What syndicate features does PersoniFi offer?

  • Vetted opportunities — every applicant is evaluated for viability
  • Earlier, faster small investments — deals designed to incentivize earlier investment when it would otherwise be too risky or too slow
  • Trusted process — PersoniFi manages deal structuring, contract terms, legal and financial work, plus post-investment monitoring, compliance, and reporting
  • Flexible terms — founders can raise using a default preset structure or pick one that best suits their situation

What founder/startup criteria does PersoniFi look for?

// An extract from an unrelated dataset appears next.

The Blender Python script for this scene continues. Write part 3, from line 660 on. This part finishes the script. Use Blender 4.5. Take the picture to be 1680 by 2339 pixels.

Our approach focuses on the founder rather than just their business:

  • Idea stage to seed stage
  • All industries
  • All traction and revenue levels

What if I'm raising right now?

Most founders who've been funded on these terms were raising a round at the same time. The investment appears as a SAFE on the cap table, and the equity clawback mechanism reduces dilution — which benefits you and your future investors.

The terms are designed to reduce risk and help founders get earlier, faster funding to achieve critical traction or reach the next milestone to better qualify for VC. For those reasons, VCs and angels have supported this type of investment, and have in fact referred us most of the founders we've worked with.


Past Investments

Which founders have raised on the SAFEguard?

The reception has been overwhelmingly positive — over 2,400 applications received, largely from word-of-mouth and VC referrals. A 2021 survey showed that 100% of funded founders would recommend the SAFEguard to a fellow founder.

How did the first investments turn out?

Our first investment in 2020 was a female founder who has gone on to raise $5.4 million since. The second investment was a female founder who went on to raise $6 million from top VCs.